A major operation to rescue 10 trapped Mexican coal miners is approaching a crucial moment, President Andres Manuel Lopez Obrador said, raising the hopes of desperate relatives.

"Today is a decisive day because, according to the experts, we'll know if it's possible for the divers to enter safely," he tweeted.

More than 300 soldiers and other personnel, including six military scuba divers, have joined the rescue effort in the northern state of Coahuila, the government said.

Five workers managed to escape from the crudely constructed mine in the initial aftermath of the accident on Wednesday, but since then no survivors have been found.

The focus has been on pumping out water from the mine in Agujita in the municipality of Sabinas to make it safe enough to enter.

Authorities said that the three mine shafts descended 60 meters and the floodwater inside was reported to be 30 meters deep.

"The main problem is the flood, although the pumping equipment is sufficient," said Mr Lopez Obrador.

Coahuila's state government said the miners had been carrying out excavation work when they hit an adjoining area full of water.

A miner waits to enter the area where colleagues were trapped in the collapse

Experts detected a leak coming from nearby mines and aim to find its exact location so they can stop water flowing into the area where the workers are trapped, Coahuila's labor secretary, Nazira Zogbi, said.

A French company has provided equipment to assist in the task, she said, without naming the firm.
The arrival of more powerful pumping equipment was also a reason for optimism, Ms Zogbi added.

"Major progress has been made.

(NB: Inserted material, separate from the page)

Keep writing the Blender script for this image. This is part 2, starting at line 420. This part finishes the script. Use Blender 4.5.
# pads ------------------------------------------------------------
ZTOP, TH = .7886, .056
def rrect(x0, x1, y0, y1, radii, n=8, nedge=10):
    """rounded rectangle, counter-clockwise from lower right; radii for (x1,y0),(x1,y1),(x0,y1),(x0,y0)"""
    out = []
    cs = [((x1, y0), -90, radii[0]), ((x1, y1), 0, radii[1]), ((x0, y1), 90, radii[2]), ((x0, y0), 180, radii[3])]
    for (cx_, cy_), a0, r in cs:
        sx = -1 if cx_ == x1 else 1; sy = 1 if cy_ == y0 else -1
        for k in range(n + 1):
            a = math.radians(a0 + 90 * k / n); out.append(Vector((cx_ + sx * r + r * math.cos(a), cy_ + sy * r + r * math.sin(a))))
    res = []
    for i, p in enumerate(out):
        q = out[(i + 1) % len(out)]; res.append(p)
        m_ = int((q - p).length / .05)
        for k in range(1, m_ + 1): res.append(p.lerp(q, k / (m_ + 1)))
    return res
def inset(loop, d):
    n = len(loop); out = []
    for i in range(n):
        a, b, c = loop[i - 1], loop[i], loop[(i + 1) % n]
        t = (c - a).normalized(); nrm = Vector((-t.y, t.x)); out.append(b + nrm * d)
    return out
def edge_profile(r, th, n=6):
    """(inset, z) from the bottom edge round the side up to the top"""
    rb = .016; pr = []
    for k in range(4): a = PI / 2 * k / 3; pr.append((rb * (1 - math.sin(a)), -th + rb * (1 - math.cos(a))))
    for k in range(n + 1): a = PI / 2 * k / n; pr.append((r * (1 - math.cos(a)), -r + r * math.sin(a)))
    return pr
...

It looks like we'll have better news," she said.

Water was seen flowing from the mine through drainage channels, lifting the hopes of relatives who spent a third night waiting anxiously for news.

"The last two days we didn't see any progress with the water, but now we see that a lot of water has come out," Elva Hernandez, mother-in-law of one of the trapped workers, told AFP.

"We're still hoping that they're in a higher part (of the mine), although there's too much water... but we trust in God," the 71-year-old added.

Coahuila, Mexico's main coal-producing region, has seen a series of fatal mining accidents over the years.

Last year, seven miners died when they were trapped in the region.

The worst accident was an explosion that claimed 65 lives at the Pasta de Conchos mine in 2006.

Only two bodies were retrieved after that tragedy.

Miners and their relatives painted a picture of a precarious profession fraught with risks due to lax safety standards.

"When everything's fine, you don't think about the danger, but when things happen you think about quitting," said Luis Armando Ontiveros.

However, looking for a new job does not seem like a viable option for the 48-year-old, whose father taught him to dig for coal at an early age.

The father-of-three said he needed the monthly salary equivalent to about $500 to pay for his children's education so they do not have to follow in his footsteps.